Browse Guest Book

  • Raya attends one of the summer band concerts at Hopkins Park
    For twenty-five years I played first horn in the horn section of DeKalb's summer municipal band concerts at Hopkins Park. Our section played pretty well within the band but had no opportunity to play as soloists until I ran across a band arrangement of the first movement of Schumann's Konzertstucke for Four Horns. Sue Huhta, Brenda Gerrard, Kelly McCool and I spent several weeks learning our parts and then scheduled it for a performance with the band. But right before the concert who should show up but Raya and her husband Kurt, which shook us all up, to say the least.

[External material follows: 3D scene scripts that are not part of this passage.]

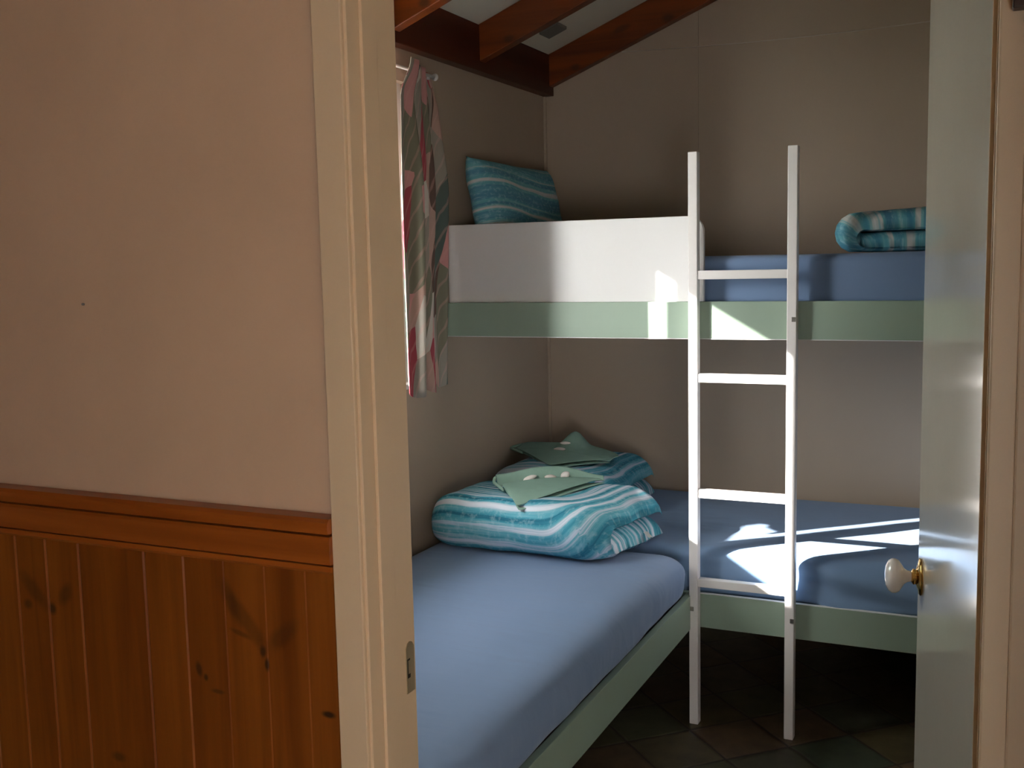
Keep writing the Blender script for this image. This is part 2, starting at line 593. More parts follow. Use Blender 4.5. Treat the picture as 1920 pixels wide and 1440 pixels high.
def gable(bm, xa, xb, y0, y1, z0=0.0, drop=0.0):
    extrude_poly(bm, [(xa, y0, z0), (xb, y0, z0), (xb, y0, zc(xb) - drop), (xa, y0, zc(xa) - drop)], (0, y1 - y0, 0))


gable(bm, -0.1, 0.6575, 0.0, 0.1)
gable(bm, 0.6605, RX + 0.1, 0.0, 0.1)
gable(bm, 0.6575, 0.6605, 0.004, 0.1)
struct('wall_back', bm, M['room_wall'], label='beige back wall behind the bunks with thin panel joint', cat='wall')
struct('trim_5', B((0, 0.012, -0.012, 0, 0, 2.2)), M['room_wall'], bevel=0.003, label='thin cover strip in the room corner', cat='trim')
bm = bmesh.new()
extrude_poly(bm, [(RX, 0, 0), (RX + 0.1, 0, 0), (RX + 0.1, 0, zc(RX)), (RX, 0, zc(RX))], (0, -2.66, 0))
struct('wall_right', bm, M['room_wall'], label='beige right wall of the bunk room', cat='wall')
# doorway wall, hall side cream, room side beige: two leaves
DX0, DX1, DH = 0.845, 1.786, 2.06
for nm, y0, y1, mm, lb in (('wall_front', -2.78, -2.72, 'hall_wall', 'cream plastered hall wall beside the doorway'), ('wall_front_inner', -2.72, -2.66, 'room_wall', 'inner face of the doorway wall')):
    bm = bmesh.new()
    gable(bm, -0.30 if nm == 'wall_front' else 0, DX0, y0, y1)
    gable(bm, DX1, HX, y0, y1)
    gable(bm, DX0, DX1, y0, y1, DH)
    struct(nm, bm, M[mm], label=lb, cat='wall')
bm = bmesh.new()
extrude_poly(bm, [(HX, HY, 0), (HX + 0.1, HY, 0), (HX + 0.1, HY, zc(HX)), (HX, HY, zc(HX))], (0, -2.72 - HY, 0))
struct('wall_hall_right', bm, M['hall_wall'], label='cream right wall of the hall', cat='wall')
bm = bmesh.new()
gable(bm, -0.36, VY0, HY - 0.1, HY)
gable(bm, VY1, HX + 0.1, HY - 0.1, HY)
gable(bm, VY0, VY1, HY - 0.1, HY, VZ1)
box(bm, VY0, VY1, HY - 0.1, HY, 0, VZ0)
struct('wall_hall_back', bm, M['hall_wall'], label='cream back wall of the hall with its window', cat='wall')

struct('wall_hall_left_blocker', B((-0.30, 0.92, -4.7, -4.1, 0, 2.19)), M['pine'], label='added pine wall out of view on the left, shades the hall wall', cat='wall')  # unseen wall stub, added to darken the left end of the hall wall
struct('wall_hall_left', B((-0.36, -0.30, HY, -2.72, 0, 2.19)), M['pine'], label='pine lined left wall of the hall', cat='wall')
struct('wall_hall_right_blocker', B((1.94, HX, -3.40, -2.785, 0, 2.9)), M['pine'], label='added pine wall out of view on the right, shades the right door frame', cat='wall')  # unseen wall block, added to keep hall light off the right architrave
# outside ground
struct('ground', B((-14, -0.4, -12, 8, -0.3, -0.1)), M['grass'], label='pale paving outside the window', cat='ground')

# pale weatherboard wall added outside to block low sky, glimpsed through the window
bm = bmesh.new()
for k in range(14):
    z_ = -0.1 + k * 0.2
    extrude_poly(bm, [(-1.75, -2.85, z_), (-1.60, -2.85, z_), (-1.615, -2.85, z_ + 0.2), (-1.75, -2.85, z_ + 0.2)], (0, 5.0, 0))
struct('outside_sky_blocker', bm, M['eave'], label='pale weatherboard wall added outside the window to block low sky', cat='wall')

# wainscot: tongue and groove boards
bm = bmesh.new()
edges = [-0.30, -0.10, -0.02] + BOARDS + [0.806]
for xa, xb in zip(edges, edges[1:]):
    g_ = 0.0035 if xa in (0.066, 0.146, 0.391) or xb in (0.066, 0.146, 0.391) else 0.0016
    extrude_poly(bm, [(xa, -2.781, 0.0), (xa, -2.7868, 0.0), (xa + g_, -2.789, 0.0), (xb - g_, -2.789, 0.0), (xb, -2.7868, 0.0), (xb, -2.781, 0.0)], (0, 0, 1.012))
struct('trim_2', bm, M['boards'], label='knotty pine tongue and groove panelling below the dado rail', cat='panelling')
# dado rail profile (y, z)
prof = [(-2.78, 1.005), (-2.797, 1.005), (-2.801, 1.010), (-2.801, 1.0185), (-2.790, 1.0195), (-2.790, 1.0225), (-2.807, 1.0235), (-2.808, 1.033), (-2.808, 1.064),
        (-2.806, 1.0695), (-2.793, 1.0705), (-2.793, 1.0735), (-2.810, 1.0745), (-2.812, 1.085), (-2.811, 1.093), (-2.806, 1.099), (-2.78, 1.101)]
bm = bmesh.new()
extrude_poly(bm, [(-0.30, a_, b_) for a_, b_ in prof], (1.106, 0, 0))
struct('trim_1', bm, M['dado'], label='moulded reddish pine dado rail across the cream wall', cat='dado rail')
struct('baseboard_front', B((-0.30, 0.806, -2.80, -2.789, 0, 0.09)), M['dado'], bevel=0.003, label='pine skirting below the panelling', cat='skirting')
bm = bmesh.new()
lathe(bm, [(0, 0.0), (0, 0.0022), (0.004, 0.0022), (0.005, 0.0)], (0.277, -2.78, 1.445), (0, -1, 0), 10)
tag(obj('wall_nail', bm, M['steel'], smooth=True), 'tiny dark nail in the plain cream wall left of the doorway', 'nail')

# door frame
df = empty('door_frame', (0.806, -2.78, 0), 'cream painted door frame around the opening to the bunk room', 'door frame')
df['kind'] = 'structure'
df.name = 'trim_3'
obj('left_architrave', B((0.806, 0.860, -2.80, -2.78, 0, 2.09)), M['trim'], df, bevel=0.002)
obj('right_architrave', B((1.768, 1.800, -2.80, -2.78, 0, 2.09), (1.798, 1.832, -2.803, -2.78, 0, 2.09)), M['trim'], df, bevel=0.003)
obj('head_architrave', B((0.806, 1.832, -2.80, -2.78, 2.03, 2.09)), M['trim'], df, bevel=0.002)
obj('left_jamb', B((0.845, 0.865, -2.792, -2.648, 0, 2.06)), M['trim'], df, bevel=0.0015)
obj('right_jamb', B((1.766, 1.786, -2.79, -2.65, 0, 2.06)), M['trim'], df, bevel=0.0015)
obj('head_jamb', B((0.865, 1.766, -2.79, -2.65, 2.03, 2.06)), M['trim'], df)
obj('left_door_stop', B((0.865, 0.871, -2.757, -2.715, 0, 2.03)), M['trim'], df, bevel=0.001)
obj('right_door_stop', B((1.760, 1.766, -2.757, -2.715, 0, 2.03)), M['trim'], df, bevel=0.001)
bm = bmesh.new()
pts = []
for k in range(7):
    a_ = math.pi * k / 6
    pts.append((0.865, -2.668 - 0.0125 * math.cos(a_) , 0.851 + 0.008 * math.sin(a_)))
pts = [(0.865, -2.6555, 0.768), (0.865, -2.6805, 0.768)] + pts
pts = [(0.865, -2.6805, 0.768), (0.865, -2.6805, 0.848), (0.865, -2.675, 0.856), (0.865, -2.668, 0.858), (0.865, -2.661, 0.856), (0.865, -2.655, 0.848), (0.865, -2.655, 0.768)]
extrude_poly(bm, pts, (0.0015, 0, 0))
sp = obj('strike_plate', bm, M['strike'], df)
obj('latch_slot', B((0.8665, 0.8668, -2.6785, -2.6755, 0.795, 0.828), (0.8665, 0.8668, -2.6785, -2.669, 0.826, 0.829), (0.8665, 0.8668, -2.6785, -2.669, 0.795, 0.802)), M['dark'], sp)

tag(obj('timber_block', B((1.7815, 1.95, -2.83, -2.808, 1.776, 1.92)), M['darkwood'], bevel=0.002), 'dark brown timber block at the top right corner of the door frame', 'block')
bm = bmesh.new()
lathe(bm, [(0, 0.0), (0, 0.002), (0.002, 0.0015), (0.0025, 0.0)], (1.7955, -2.808, 1.765), (0, -1, 0), 10)
tag(obj('screw_head', bm, M['steel'], smooth=True), 'tiny dark screw in the frame below the timber block', 'screw')

# ------------------------------------------------------------------ door
DA = math.radians(9.7)
DV = Vector((-math.sin(DA), math.cos(DA), 0))     # from hinge to latch edge
DN = Vector((-math.cos(DA), -math.sin(DA), 0))    # visible face normal
HP = Vector((1.775, -2.695, 0))
door = empty('door_1', HP, 'white glossy flush door standing open into the bunk room', 'door')
door['kind'] = 'structure'
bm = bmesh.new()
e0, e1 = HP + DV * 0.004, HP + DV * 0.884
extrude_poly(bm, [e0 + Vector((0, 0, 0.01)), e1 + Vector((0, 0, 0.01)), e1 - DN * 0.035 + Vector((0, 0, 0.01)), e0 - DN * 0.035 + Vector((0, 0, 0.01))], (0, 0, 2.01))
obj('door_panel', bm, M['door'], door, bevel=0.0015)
KP = HP + DV * 0.822 + Vector((0, 0, 0.835))
bm = bmesh.new()
lathe(bm, [(0.017, 0.0085), (0.022, 0.011), (0.028, 0.0125), (0.034, 0.017), (0.039, 0.025), (0.044, 0.0325), (0.051, 0.036), (0.058, 0.036), (0.065, 0.031), (0.070, 0.021), (0.072, 0.009), (0.0725, 0.0)], KP, DN, 40)
kn = obj('door_knob', bm, M['porcelain'], door, smooth=True)
kn['label'] = 'white porcelain knob'
bm = bmesh.new()
lathe(bm, [(0, 0.038), (0.003, 0.0385), (0.005, 0.036), (0.007, 0.027), (0.010, 0.0185), (0.011, 0.015), (0.014, 0.0165), (0.016, 0.0165), (0.018, 0.014), (0.020, 0.011), (0.020, 0.0)], KP, DN, 40)
ro = obj('knob_rose', bm, M['brass'], kn, smooth=True)
ro['label'] = 'brass rose and collar'

# ------------------------------------------------------------------ beams
tag(obj('wall_beam', B((0.0, 0.045, -2.66, 0, 2.19, 2.352)), M['pine'], bevel=0.003), 'dark pine beam along the top of the curtain wall', 'beam')


def rafter(yc, label, name='rafter', x1=RX, w=0.045):
    bm = bmesh.new()
    x0 = 0.0 if yc > -0.1 else 0.04
    extrude_poly(bm, [(x0, yc - w / 2, zc(x0) - 0.130), (x1, yc - w / 2, zc(x1) - 0.130), (x1, yc - w / 2, zc(x1) - 0.001), (x0, yc - w / 2, zc(x0) - 0.001)], (0, w, 0))
    return tag(obj(name, bm, M['rafter'], bevel=0.003), label, 'rafter', 'exposed pine rafters')


rafter(-0.0235, 'pine rafter lying against the back wall')
rafter(-0.662, 'middle pine rafter, second out from the back wall')
rafter(-1.262, 'pine rafter nearest the doorway of the three seen')
bm = bmesh.new()
xv0, xv1 = 0.122, 0.198
extrude_poly(bm, [(xv0, -0.325, zc(xv0) - 0.012), (xv1, -0.325, zc(xv1) - 0.012), (xv1, -0.325, zc(xv1)), (xv0, -0.325, zc(xv0))], (0, 0.10, 0))
vt = obj('ceiling_vent', bm, M['plug'], bevel=0.003)
tag(vt, 'small dark grey vent plate on the white ceiling between two rafters', 'vent')

# cable on back wall
bm = bmesh.new()
pts = []
for k in range(25):
    s_ = k / 24
    xx = 0.345 + s_ * (RX - 0.345)
    pts.append((xx, -0.004, 2.338 - 0.006 * s_ - 0.014 * math.sin(math.pi * min(1, s_ * 1.5))))
tube(bm, pts, 0.0022, 6)
tag(obj('cable', bm, M['cable'], smooth=True), 'thin pale cable running across the upper back wall', 'cable')

# ------------------------------------------------------------------ window
win = empty('window_1', (-0.055, (WY0 + WY1) / 2, WZ0), 'white framed window in the left wall, partly behind the curtain', 'window')
win['kind'] = 'structure'
FXa, FXb = -0.085, -0.03
obj('window_frame', B((FXa, FXb, WY0, WY1, WZ1 - 0.04, WZ1), (FXa, FXb, WY0, WY1, WZ0, WZ0 + 0.066), (FXa, FXb, WY0, WY0 + 0.03, WZ0 + 0.066, WZ1 - 0.04), (FXa, FXb, WY1 - 0.04, WY1, WZ0 + 0.066, WZ1 - 0.04)), M['white'], win)
for yy in (-1.725, -1.365):
    obj('mullion', B((FXa + 0.005, FXb - 0.005, yy - 0.027, yy + 0.027, WZ0 + 0.066, WZ1 - 0.04)), M['white'], win)
for ya, yb in ((WY0 + 0.03, -1.752), (-1.698, -1.392), (-1.338, WY1 - 0.04)):
    obj('window_pane', B((-0.059, -0.056, ya, yb, WZ0 + 0.066, WZ1 - 0.04)), M['glass'], win)
obj('window_sill', B((-0.03, 0.012, WY0, WY1, WZ0 - 0.0, WZ0 + 0.018)), M['white'], win, bevel=0.003)

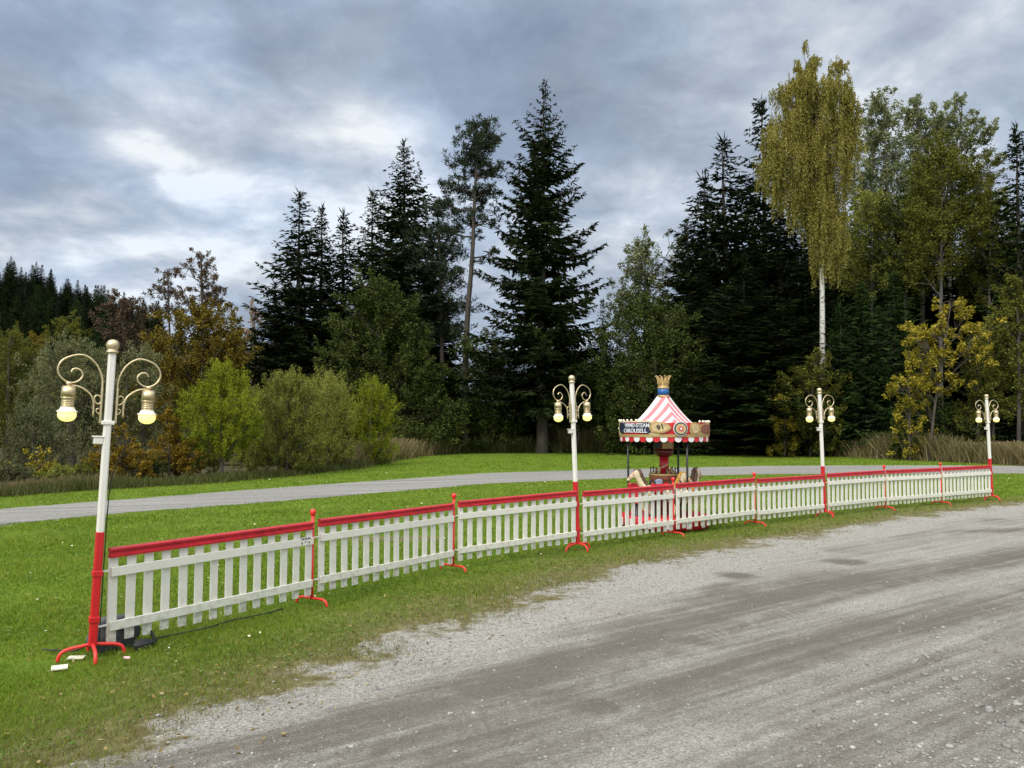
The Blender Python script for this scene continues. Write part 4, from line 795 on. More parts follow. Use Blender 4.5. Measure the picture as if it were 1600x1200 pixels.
LABL = ['nearest and largest lamp post with two scroll arms at the left end of the fence', 'lamp post with scroll arms in the middle of the fence left of the carousel', 'lamp post with scroll arms right of the carousel', 'farthest lamp post at the right end of the fence']
def fence_dir(i):
    a, b = NODES[max(0, i-1)], NODES[min(9, i+1)]; d = b-a; return math.atan2(d[1], d[0])
LYAW = [math.radians(36), math.radians(39), math.radians(24), math.radians(20)]
LTOP = [(177, 530), (893, 586), (1280, 606), (1541, 616)]
for i, ni in enumerate((0, 3, 6, 9)):
    o = lamp if i == 0 else copy_tree(lamp)
    p = NODES[ni]; o.location = (p[0], p[1], 0)
    tx, tz = at(*LTOP[i], p[1]); lean = (tx-p[0])/tz
    # tilt about the camera-facing axis, then turn about the pole
    q = Matrix.Rotation(math.atan(lean), 3, 'Y') @ Matrix.Rotation(LYAW[i], 3, 'Z')
    o.rotation_euler = q.to_euler(); o.scale = (1, 1, 1)
    s = tz/2.361; o.scale = (s, s, s)
    tag(o, LABL[i], 'street lamp', 'lamp posts along the fence')

# ------------------------------------------------------------------ fence panels
PL = 1.92
def make_panel(seed):
    r = random.Random(seed)
    e = empty('picket_fence')
    n = 14; w = .068
    for k in range(n):
        x = w/2+k*(PL-w)/(n-1); z0 = .10+r.uniform(-.008, .008); z1 = .742
        b = MB().box((x+r.uniform(-.004, .004), 0, (z0+z1)/2), (w*r.uniform(.96, 1.03), .018, z1-z0), bev=.0025, R=Matrix.Rotation(r.uniform(-.006, .006), 3, 'Y'))
        b.build('picket', M_WHITE, e)
    for z in (.222, .622):
        MB().box((PL/2+.006, -.0215, z), (PL-.012, .024, .068), bev=.003).build('crossboard', M_WHITE, e)
    m = MB(); yc = -.010
    prof = [(-.026, .728), (.024, .728), (.027, .742), (.014, .752), (.012, .765), (.020, .774), (.022, .790), (.010, .802), (-.014, .802), (-.025, .792), (-.024, .776), (-.012, .766), (-.012, .752), (-.028, .743)]
    V = []; F = []; q = len(prof)
    for x in (0.0, PL): V += [(x, y+yc, z) for y, z in prof]
    F = [(i, (i+1) % q, q+(i+1) % q, q+i) for i in range(q)]+[tuple(range(q-1, -1, -1)), tuple(range(q, 2*q))]
    m.add(V, F); m.build('top_rail', M_RAIL, e)
    g = MB()
    for z in (.222, .622): g.box((-.035, 0, z+.01), (.075, .010, .012))
    g.build('hook', M_POLEW, e)
    return e
protos = [make_panel(1), make_panel(2), make_panel(3)]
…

Our nervous performance went VERY badly, and afterwards she came up and said, 'Dear boy (she always called me that) --- please NEVER play that piece in public again!) I observed her wish, although I had already come to that conclusion myself!
  • Dinner at Raya's
    My first year at NIU, 1966-67, Gunther Schuller was the invited guest composer for the spring Contemporary Music Festival. Despite the time of year, DeKalb had one of its frequent but always unexpected winter storms, a bad one with several inches of snow accumulating. I had known Gunther for many years by that time through his appearances on the U of IL campus, our common background as French hornists, and his interest in the Partch Ensemble, of which I was a member, so I was "elected" to take him to the airport after the festival and after a goodbye dinner that Raya and Kurt Biss invited him to. I arrived at their home close to the time I was to take him to the airport but they were regaling each other with such unbelievable stories, including several about Paul Robeson, Igor Stravinsky, Vladimir Nabakov and other composers and authors that Raya had known intimately, that before I realized it I had been there nearly an hour, leaving barely enough time to get to the airport, and with the snow falling faster and thicker. When I finally managed to get Gunther away from them I drove back to Midway Airport as fast as conditions would allow, despite my headlights all but completely dimmed by the adhering snow, and with the constant thought that this was probably the only year I would be employed at NIU if we missed the plane. Gunther, who didn't know how to drive, sat calmly in the passenger seat, with his hands folded and whistling softly. When I got him to the airport the plane supposedly had already left, but after he disembarked and ran into the building he came back and gave me the high sign; the plane had been grounded for nearly an hour before it could leave. Whew! This may be more of a story about Gunther than Raya, but several times I had the opportunity to tell her that she should tell less interesting stories in the future.